— OBJECTIVE —
Your task is to quote the records from their first line through the line containing "structure('beam', m, 'black", with nothing added or left out.

══ RECORDS SUPPLIED

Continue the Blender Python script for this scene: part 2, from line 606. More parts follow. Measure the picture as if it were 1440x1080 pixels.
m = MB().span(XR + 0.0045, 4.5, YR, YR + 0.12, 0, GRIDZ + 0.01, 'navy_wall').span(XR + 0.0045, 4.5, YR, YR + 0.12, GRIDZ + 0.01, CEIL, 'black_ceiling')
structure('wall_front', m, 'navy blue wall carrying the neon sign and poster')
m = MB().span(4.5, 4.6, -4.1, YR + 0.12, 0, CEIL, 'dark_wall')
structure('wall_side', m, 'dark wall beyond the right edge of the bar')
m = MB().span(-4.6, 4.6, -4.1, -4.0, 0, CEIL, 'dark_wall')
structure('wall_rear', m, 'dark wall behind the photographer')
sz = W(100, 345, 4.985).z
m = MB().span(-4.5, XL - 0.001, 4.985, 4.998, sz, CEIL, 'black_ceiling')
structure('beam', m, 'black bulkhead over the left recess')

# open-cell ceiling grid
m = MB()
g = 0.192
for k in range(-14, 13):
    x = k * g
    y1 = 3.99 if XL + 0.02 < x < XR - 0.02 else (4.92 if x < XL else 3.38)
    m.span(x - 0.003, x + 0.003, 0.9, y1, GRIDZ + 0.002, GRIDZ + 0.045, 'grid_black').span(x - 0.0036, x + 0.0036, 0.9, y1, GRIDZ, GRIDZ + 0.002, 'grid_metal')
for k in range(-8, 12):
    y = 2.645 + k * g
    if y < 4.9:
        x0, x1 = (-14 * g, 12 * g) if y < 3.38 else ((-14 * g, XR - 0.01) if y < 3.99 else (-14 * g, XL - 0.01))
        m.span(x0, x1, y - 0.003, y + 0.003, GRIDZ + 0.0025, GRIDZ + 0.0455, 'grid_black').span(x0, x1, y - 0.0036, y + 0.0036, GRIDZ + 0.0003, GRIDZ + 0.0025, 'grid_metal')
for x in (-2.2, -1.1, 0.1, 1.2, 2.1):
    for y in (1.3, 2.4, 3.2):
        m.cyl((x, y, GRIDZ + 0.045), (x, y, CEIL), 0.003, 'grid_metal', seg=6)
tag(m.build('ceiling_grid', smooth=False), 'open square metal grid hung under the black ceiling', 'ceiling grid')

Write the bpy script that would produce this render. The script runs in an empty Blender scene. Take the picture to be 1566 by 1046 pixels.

════

— TASK RESPONSE —
Continue the Blender Python script for this scene: part 2, from line 606. More parts follow. Measure the picture as if it were 1440x1080 pixels.
m = MB().span(XR + 0.0045, 4.5, YR, YR + 0.12, 0, GRIDZ + 0.01, 'navy_wall').span(XR + 0.0045, 4.5, YR, YR + 0.12, GRIDZ + 0.01, CEIL, 'black_ceiling')
structure('wall_front', m, 'navy blue wall carrying the neon sign and poster')
m = MB().span(4.5, 4.6, -4.1, YR + 0.12, 0, CEIL, 'dark_wall')
structure('wall_side', m, 'dark wall beyond the right edge of the bar')
m = MB().span(-4.6, 4.6, -4.1, -4.0, 0, CEIL, 'dark_wall')
structure('wall_rear', m, 'dark wall behind the photographer')
sz = W(100, 345, 4.985).z
m = MB().span(-4.5, XL - 0.001, 4.985, 4.998, sz, CEIL, 'black_ceiling')
structure('beam', m, 'black bulkhead over the left recess')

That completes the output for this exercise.